Avec le soutien de leurs amis, ils ont fondé une association, Le Grand Tétras, pour récolter les fonds nécessaires. La somme paraissait colossale, presque irréaliste pour l'époque. Mais mon père avait déjà tracé son plan. Il s’était vu réussir, visualisant chaque étape vers l’objectif. Il était convaincu que la somme serait atteinte en six mois. Face à cet optimisme audacieux, leur amie, présidente de l’association, s’amusait de lui parfois : « Ah, Christian et son optimisme sans faille ! Si on y arrive en dix-huit mois, ce serait déjà un miracle ! ». En réalité, elle pensait que cela serait peut-être possible en 3 ans !
Bien que je n’aie que cinq ans à l'époque, je me souviens encore de la force à toute épreuve avec laquelle mes parents ont mené ce combat. Ils ont orchestré des repas dansants, des soirées de théâtre, des tombolas, des ventes de t-shirts, et bien d’autres initiatives. Mon père, grâce à son vaste réseau ; il entraînait plus de trois cents enfants chaque semaine, et à son aisance naturelle pour tisser des liens, a su rallier une communauté entière autour de son rêve.
Six mois plus tard, les fonds récoltés dépassaient toutes les attentes : 600 000 Francs français (90 000 euros). Mes parents avaient non seulement atteint leur objectif, mais l’avaient surpassé de loin. Encore une fois, ils avaient prouvé leur détermination et leur foi là où tant d’autres pensaient l’échec probable. Quatre ans après le voyage singulier de l’adoption, ils avaient de nouveau démontré leur persévérance en accomplissant ce qui aurait pu paraître impossible.

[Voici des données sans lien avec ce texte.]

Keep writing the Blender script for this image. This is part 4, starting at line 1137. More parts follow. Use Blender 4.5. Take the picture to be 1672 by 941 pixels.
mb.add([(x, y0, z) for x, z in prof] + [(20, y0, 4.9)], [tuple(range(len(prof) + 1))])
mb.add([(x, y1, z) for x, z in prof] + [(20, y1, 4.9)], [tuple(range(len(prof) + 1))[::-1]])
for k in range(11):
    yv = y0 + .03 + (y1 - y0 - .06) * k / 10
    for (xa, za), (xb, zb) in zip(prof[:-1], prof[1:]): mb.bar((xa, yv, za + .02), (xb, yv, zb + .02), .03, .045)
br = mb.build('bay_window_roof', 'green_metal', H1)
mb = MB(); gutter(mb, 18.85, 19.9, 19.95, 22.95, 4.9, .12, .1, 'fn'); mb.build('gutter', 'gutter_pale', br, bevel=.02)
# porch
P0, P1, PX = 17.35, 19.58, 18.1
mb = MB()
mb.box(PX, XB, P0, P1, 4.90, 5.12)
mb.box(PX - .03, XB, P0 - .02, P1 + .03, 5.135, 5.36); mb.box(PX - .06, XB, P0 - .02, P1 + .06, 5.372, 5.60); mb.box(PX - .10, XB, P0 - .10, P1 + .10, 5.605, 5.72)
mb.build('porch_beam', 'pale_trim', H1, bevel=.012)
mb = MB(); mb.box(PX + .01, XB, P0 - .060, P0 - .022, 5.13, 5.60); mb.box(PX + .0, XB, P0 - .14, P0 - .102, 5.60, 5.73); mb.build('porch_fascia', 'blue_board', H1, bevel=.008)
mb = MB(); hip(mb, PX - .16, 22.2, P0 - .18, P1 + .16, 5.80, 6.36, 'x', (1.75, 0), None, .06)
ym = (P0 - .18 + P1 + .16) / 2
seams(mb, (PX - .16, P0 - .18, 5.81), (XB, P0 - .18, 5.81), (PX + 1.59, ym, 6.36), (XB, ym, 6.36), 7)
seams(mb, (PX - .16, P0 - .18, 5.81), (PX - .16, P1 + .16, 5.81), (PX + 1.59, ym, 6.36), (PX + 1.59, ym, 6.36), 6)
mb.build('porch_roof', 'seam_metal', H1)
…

Mes parents ont continué à faire vivre l’association, tendant la main à d’autres personnes en difficulté, pour les accompagner, eux aussi, sur le chemin de leurs rêves. En 2005, leur dévouement a été honoré par la médaille de Chevalier de l'Ordre National du Mérite, une reconnaissance de leur grande générosité et leur dévouement. Ensemble, ils ont bâti un monde où les limites s’effacent, où le courage et l’amour transforment chaque difficulté en un tremplin vers des actions plus grandes encore. C’est de cet amour et cette inspiration, que ma sœur et moi, nous avons hérité, et qui nous permettra à nous aussi, d’écrire une belle histoire.